:: INFORMATION PROVIDED ::
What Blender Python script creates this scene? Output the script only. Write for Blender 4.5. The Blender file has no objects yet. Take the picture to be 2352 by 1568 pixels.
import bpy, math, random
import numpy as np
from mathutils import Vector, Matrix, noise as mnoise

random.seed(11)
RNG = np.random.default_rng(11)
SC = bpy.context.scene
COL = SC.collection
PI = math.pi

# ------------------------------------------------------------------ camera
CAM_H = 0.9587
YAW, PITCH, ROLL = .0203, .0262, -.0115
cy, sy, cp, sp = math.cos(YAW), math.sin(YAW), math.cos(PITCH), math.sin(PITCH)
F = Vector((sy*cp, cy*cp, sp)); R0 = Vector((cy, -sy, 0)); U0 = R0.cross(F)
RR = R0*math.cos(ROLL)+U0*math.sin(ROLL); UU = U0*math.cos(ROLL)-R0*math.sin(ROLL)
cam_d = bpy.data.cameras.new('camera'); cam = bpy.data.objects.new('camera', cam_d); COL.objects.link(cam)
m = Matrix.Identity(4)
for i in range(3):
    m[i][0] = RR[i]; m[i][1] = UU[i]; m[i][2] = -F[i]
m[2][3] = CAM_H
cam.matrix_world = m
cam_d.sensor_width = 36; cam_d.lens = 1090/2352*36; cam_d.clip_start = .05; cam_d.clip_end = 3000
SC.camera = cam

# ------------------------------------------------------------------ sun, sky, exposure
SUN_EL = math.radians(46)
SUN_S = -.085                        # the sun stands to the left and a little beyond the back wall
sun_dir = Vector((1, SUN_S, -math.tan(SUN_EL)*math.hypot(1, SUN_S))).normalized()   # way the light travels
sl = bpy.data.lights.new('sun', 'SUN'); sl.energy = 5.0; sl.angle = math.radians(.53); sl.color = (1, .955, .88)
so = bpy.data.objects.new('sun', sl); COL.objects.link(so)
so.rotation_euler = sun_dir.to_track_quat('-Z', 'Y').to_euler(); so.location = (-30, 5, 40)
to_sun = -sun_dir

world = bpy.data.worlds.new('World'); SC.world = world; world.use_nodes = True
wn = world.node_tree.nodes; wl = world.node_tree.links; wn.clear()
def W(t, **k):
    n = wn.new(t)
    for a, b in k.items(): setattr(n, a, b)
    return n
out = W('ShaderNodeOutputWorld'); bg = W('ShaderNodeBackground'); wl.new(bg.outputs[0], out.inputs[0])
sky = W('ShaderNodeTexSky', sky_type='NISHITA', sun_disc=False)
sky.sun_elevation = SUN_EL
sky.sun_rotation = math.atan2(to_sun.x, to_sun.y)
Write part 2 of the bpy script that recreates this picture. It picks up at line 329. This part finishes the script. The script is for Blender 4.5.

:: TASK TO COMPLETE ::
Extract the listing in its entirety, matching it exactly.

:: ANSWER TO THE EXERCISE ::
What Blender Python script creates this scene? Output the script only. Write for Blender 4.5. The Blender file has no objects yet. Take the picture to be 2352 by 1568 pixels.
import bpy, math, random
import numpy as np
from mathutils import Vector, Matrix, noise as mnoise

random.seed(11)
RNG = np.random.default_rng(11)
SC = bpy.context.scene
COL = SC.collection
PI = math.pi

# ------------------------------------------------------------------ camera
CAM_H = 0.9587
YAW, PITCH, ROLL = .0203, .0262, -.0115
cy, sy, cp, sp = math.cos(YAW), math.sin(YAW), math.cos(PITCH), math.sin(PITCH)
F = Vector((sy*cp, cy*cp, sp)); R0 = Vector((cy, -sy, 0)); U0 = R0.cross(F)
RR = R0*math.cos(ROLL)+U0*math.sin(ROLL); UU = U0*math.cos(ROLL)-R0*math.sin(ROLL)
cam_d = bpy.data.cameras.new('camera'); cam = bpy.data.objects.new('camera', cam_d); COL.objects.link(cam)
m = Matrix.Identity(4)
for i in range(3):
    m[i][0] = RR[i]; m[i][1] = UU[i]; m[i][2] = -F[i]
m[2][3] = CAM_H
cam.matrix_world = m
cam_d.sensor_width = 36; cam_d.lens = 1090/2352*36; cam_d.clip_start = .05; cam_d.clip_end = 3000
SC.camera = cam

# ------------------------------------------------------------------ sun, sky, exposure
SUN_EL = math.radians(46)
SUN_S = -.085                        # the sun stands to the left and a little beyond the back wall
sun_dir = Vector((1, SUN_S, -math.tan(SUN_EL)*math.hypot(1, SUN_S))).normalized()   # way the light travels
sl = bpy.data.lights.new('sun', 'SUN'); sl.energy = 5.0; sl.angle = math.radians(.53); sl.color = (1, .955, .88)
so = bpy.data.objects.new('sun', sl); COL.objects.link(so)
so.rotation_euler = sun_dir.to_track_quat('-Z', 'Y').to_euler(); so.location = (-30, 5, 40)
to_sun = -sun_dir

world = bpy.data.worlds.new('World'); SC.world = world; world.use_nodes = True
wn = world.node_tree.nodes; wl = world.node_tree.links; wn.clear()
def W(t, **k):
    n = wn.new(t)
    for a, b in k.items(): setattr(n, a, b)
    return n
out = W('ShaderNodeOutputWorld'); bg = W('ShaderNodeBackground'); wl.new(bg.outputs[0], out.inputs[0])
sky = W('ShaderNodeTexSky', sky_type='NISHITA', sun_disc=False)
sky.sun_elevation = SUN_EL
sky.sun_rotation = math.atan2(to_sun.x, to_sun.y)
Write part 2 of the bpy script that recreates this picture. It picks up at line 329. This part finishes the script. The script is for Blender 4.5.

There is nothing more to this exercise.